European intelligence officials briefed in Israel on Iran’s nuclear archive

Israeli official says reveal of trove was timed to follow Macron, Merkel meetings with Trump ahead of decision on nuke deal. ‘Last week belonged to Europeans, this week was ours’

Prime Minister Benjamin Netanyahu gives a speech on files obtained by Israel he says proves Iran lied about its nuclear program, at the Defense Ministry in Tel Aviv, on April 30, 2018. (AFP Photo/Jack Guez)
Prime Minister Benjamin Netanyahu gives a speech on files obtained by Israel he says proves Iran lied about its nuclear program, at the Defense Ministry in Tel Aviv, on April 30, 2018. (AFP Photo/Jack Guez)

Intelligence officials from France, the UK and Germany visited Israel in recent days and were briefed on Israeli findings gleaned from a trove of captured Iranian documents on the Islamic republic’s past nuclear weapons development, Channel 10 news reported Saturday.

An unnamed Israeli official told the TV station the entirety of the materials obtained by Israel in a daring Mossad operation will be provided next week to the three countries, as well as to the UN nuclear watchdog — the International Atomic Energy Agency.

Prime Minister Benjamin Netanyahu revealed on Monday that Israeli spies had smuggled out of Iran some 100,000 archived documents and files detailing Tehran’s nuclear weapons ambitions and research in the years prior to the signing of the deal.

US President Donald Trump has set a May 12 deadline to “fix or nix” the deal.

The senior official said Israel had coordinated its reveal of the nuclear documents with the White House, timing Netanyahu’s press briefing to follow Trump’s meetings with German Chancellor Angela Merkel and French President Emanuelle Macron — who both sought to convince the US leader not to leave the accord.

“We stand before a critical decision by Trump regarding the nuclear agreement,” the official told Channel 10. “Last week belonged to the Europeans, this week was ours.”

On Friday Netanyahu spoke with three key international leaders about the Iranian nuclear archives, his office said, as he sought to garner further support for his call to “fix” or “nix” the Iran nuclear deal.

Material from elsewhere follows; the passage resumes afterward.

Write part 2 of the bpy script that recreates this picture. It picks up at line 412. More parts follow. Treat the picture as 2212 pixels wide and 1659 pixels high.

Netanyahu spoke with Australian Prime Minister Malcolm Turnbull, Indian Prime Minister Narendra Modi and British Prime Minister Theresa May. His office said he “discussed regional issues with the world leaders and also updated them on the important material that he revealed regarding the Iranian nuclear archive.”

Earlier in the week Netanyahu spoke to Merkel, Macron and Russian President Vladimir Putin to update them about the Mossad’s findings.

During an at-times-theatrical presentation Monday evening, Netanyahu showcased an enormous trove of Iranian documents that he said proved the existence of Iran’s Project Amad, which it froze in 2003.

Earlier this year, Mossad agents managed to obtain and smuggle into Israel 55,000 paper documents and 183 CDs with another 55,000 documents that seemed to shore up the international community’s longstanding suspicion that the Islamic republic was investing great efforts in building a nuclear weapon.

“What happened in the last weeks is we turned questions marks into exclamation marks,” Netanyahu said. “We uncovered things we believed were true but couldn’t prove, and also discovered new things regarding Iran’s nuclear weapons program.”

Commenting on the expectation that the United States will pull out of the Iran nuclear deal on May 12, he added: “The decision is President [Donald] Trump’s decision alone. He’s a leader who knows to take decisions, and he takes them.”